A favorite of big-name architects, Hagan has frequently collaborated with some of the best: Michael Graves, Ferguson & Shamamian and Allan Greenberg. “I love the synergy of working with architects,” she says, noting that the vocation was a route she might have chosen. At the time she enrolled in Parsons (whose Board of Governors she’s served on since 1997), there was a lot of pressure to go into the field. “There’s a path and there are pauses” — that word again — “where you can go either way. As much as I enjoy architecture, it’s not my passion. I’m much more excited by how I feel when I sit in a room.”


“I like to analyze how clients live and to get into their heads. To understand how people think is not such a mysterious process; if you’re receptive to it, it’s all out there for you. Mostly I look at what they get excited about and listen to what they say — and what they don’t say.”


She says she is attuned to both the overall and the minute aspects of interior design: “I’m very much into the big picture, but I’m also meticulous about the details: the finish of the wood, the half-inch on a chair height. You have to zoom back and forth between scales.”

She brings that laser-like focus to her product designs, too.

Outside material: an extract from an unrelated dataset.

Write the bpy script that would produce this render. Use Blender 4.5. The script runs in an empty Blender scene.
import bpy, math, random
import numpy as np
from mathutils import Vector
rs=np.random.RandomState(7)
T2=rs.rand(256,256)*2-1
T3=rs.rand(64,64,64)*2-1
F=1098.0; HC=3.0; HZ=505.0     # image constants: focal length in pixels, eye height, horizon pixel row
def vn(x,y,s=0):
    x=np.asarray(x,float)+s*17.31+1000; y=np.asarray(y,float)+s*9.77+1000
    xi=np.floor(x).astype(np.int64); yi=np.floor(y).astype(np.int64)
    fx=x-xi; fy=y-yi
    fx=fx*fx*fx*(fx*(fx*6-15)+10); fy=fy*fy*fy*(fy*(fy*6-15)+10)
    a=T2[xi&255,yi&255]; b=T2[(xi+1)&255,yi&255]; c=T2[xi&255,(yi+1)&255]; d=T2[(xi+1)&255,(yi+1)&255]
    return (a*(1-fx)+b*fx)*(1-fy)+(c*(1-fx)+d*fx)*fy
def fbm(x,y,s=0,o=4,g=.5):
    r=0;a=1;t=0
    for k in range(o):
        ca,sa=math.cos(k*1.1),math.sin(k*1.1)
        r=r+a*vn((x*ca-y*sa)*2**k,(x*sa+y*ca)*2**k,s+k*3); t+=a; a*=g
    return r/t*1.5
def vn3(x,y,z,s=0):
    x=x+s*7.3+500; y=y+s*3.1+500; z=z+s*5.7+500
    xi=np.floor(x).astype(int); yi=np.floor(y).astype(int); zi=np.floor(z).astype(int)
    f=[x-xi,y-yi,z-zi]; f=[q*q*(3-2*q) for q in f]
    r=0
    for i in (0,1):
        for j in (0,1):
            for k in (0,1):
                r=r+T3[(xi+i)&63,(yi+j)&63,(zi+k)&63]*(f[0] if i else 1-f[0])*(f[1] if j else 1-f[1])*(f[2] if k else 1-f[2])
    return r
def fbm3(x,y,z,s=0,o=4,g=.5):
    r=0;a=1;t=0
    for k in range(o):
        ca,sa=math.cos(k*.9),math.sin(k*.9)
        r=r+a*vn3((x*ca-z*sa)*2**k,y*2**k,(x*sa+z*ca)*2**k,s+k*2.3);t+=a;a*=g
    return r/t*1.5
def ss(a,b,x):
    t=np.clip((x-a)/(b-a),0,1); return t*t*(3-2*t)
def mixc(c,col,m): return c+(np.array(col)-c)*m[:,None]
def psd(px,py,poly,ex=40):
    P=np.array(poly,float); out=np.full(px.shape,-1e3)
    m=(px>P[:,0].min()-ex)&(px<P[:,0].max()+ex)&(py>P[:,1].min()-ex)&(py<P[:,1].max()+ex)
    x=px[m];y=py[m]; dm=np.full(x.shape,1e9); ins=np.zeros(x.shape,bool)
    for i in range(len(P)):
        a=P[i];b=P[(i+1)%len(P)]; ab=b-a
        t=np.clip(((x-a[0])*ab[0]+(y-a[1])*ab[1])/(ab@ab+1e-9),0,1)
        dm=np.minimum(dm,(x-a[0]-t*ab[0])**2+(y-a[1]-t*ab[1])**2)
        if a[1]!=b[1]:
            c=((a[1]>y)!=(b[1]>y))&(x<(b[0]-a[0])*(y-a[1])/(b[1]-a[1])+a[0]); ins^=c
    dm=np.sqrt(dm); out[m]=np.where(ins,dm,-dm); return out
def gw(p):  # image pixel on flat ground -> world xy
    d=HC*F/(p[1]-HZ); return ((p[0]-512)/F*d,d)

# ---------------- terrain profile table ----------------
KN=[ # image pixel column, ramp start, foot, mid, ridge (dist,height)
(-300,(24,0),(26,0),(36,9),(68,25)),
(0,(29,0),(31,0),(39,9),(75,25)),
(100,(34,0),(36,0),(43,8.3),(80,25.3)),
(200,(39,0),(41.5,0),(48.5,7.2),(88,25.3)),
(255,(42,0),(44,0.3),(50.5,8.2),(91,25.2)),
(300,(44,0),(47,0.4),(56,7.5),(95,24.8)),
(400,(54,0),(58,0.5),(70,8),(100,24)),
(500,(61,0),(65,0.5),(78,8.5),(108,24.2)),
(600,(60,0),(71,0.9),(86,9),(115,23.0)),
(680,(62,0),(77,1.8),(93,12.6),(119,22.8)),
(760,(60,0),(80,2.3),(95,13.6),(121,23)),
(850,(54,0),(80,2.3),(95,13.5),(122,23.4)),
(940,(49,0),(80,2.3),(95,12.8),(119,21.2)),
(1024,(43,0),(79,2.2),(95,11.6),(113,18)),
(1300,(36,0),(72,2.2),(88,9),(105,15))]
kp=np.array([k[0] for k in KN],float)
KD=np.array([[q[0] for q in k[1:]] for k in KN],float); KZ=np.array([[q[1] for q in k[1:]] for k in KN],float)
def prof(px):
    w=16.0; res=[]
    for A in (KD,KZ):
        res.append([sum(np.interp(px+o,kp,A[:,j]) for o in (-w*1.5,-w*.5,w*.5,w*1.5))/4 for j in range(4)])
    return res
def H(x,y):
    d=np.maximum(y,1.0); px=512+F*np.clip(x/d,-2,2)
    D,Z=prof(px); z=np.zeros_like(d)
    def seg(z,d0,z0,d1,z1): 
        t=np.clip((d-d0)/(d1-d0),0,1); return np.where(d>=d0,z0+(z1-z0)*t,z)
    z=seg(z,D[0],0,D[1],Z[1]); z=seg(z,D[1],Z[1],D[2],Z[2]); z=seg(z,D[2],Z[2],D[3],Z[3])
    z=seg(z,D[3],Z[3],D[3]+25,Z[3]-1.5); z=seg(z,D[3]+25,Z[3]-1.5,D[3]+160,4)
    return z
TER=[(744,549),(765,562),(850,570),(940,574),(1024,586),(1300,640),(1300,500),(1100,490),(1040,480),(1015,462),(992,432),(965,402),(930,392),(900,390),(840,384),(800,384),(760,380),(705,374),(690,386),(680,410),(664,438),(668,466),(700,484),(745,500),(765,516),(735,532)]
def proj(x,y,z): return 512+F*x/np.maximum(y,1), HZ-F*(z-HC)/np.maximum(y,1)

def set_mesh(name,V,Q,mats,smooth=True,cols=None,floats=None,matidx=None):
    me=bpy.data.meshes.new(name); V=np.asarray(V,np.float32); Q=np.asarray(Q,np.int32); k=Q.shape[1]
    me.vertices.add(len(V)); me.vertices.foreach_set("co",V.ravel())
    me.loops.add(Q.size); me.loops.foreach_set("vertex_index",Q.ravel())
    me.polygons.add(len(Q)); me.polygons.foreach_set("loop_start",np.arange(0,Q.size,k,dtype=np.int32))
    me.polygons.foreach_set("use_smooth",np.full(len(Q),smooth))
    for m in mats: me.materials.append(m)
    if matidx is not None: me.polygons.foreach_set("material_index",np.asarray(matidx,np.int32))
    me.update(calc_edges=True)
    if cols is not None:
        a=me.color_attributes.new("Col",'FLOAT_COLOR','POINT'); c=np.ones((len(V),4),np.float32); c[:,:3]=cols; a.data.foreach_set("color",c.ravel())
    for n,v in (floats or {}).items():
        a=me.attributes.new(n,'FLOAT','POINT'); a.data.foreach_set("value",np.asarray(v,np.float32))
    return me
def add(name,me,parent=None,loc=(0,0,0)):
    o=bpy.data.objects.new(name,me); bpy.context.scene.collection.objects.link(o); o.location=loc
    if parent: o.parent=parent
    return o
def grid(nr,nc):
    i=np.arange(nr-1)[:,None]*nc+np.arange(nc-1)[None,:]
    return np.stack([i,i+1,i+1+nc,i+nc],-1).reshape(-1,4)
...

In 2002 — a decade after launching her firm — she unveiled the Victoria Hagan Home Collection, a line of case goods, upholstered seating and fabrics that’s carried across the country in such showrooms as Holland & Sherry and Profiles. “It was at a point in my career where it just felt right; I had something to say that I wanted to share,” she explains. Plus, she always found herself hunting for the same things, larger-scale coffee tables and comfortable dining chairs in particular. “You get a bedside table two inches off, and it just doesn’t work,” she notes.

In a Columbus Circle home, the warmth of Alex Katz’s The Poison Sisters 2004 plays off the aubergine richness of the sofa beneath it. Photo by Eric Laignel, courtesy of Rizzoli

 

Her pieces, naturally, became instant classics: X-base benches with exquisitely tapered legs, English-style sofas with just the right balance of tailoring and comfort, linens in crisp geometrics that riff on traditional motifs. As for what influences her products and her interiors, she says she’s beholden to no single source. “I’m quite open. I look at a lot of different things, but I’m drawn to the simplicity of nineteen-forties pieces; there’s an elegance to them, and they’re very straightforward and clean.”

Although furnishings are Hagan’s building blocks, she knows that in the end they’re just a part of what gives an interior magic and soul. “Design is not about the chair — as much as I enjoy the chair. It’s about lifestyle.”

As for her own lifestyle, she enjoys the simple pleasures: entertaining frequently, hanging out with friends, traveling with her husband and twin boys. “What I like doing in my spare time keeps me tapped in. I think the most important characteristic of a designer is that at the end of the day you kick back and relax.”

To remind her of that, she’s hung outside of her office a photograph of a diver plunging into a pool. “It makes me think: I love gazing at water, but you’ve got to dive in and get into the swim of it. I don’t want to be a spectator of life.”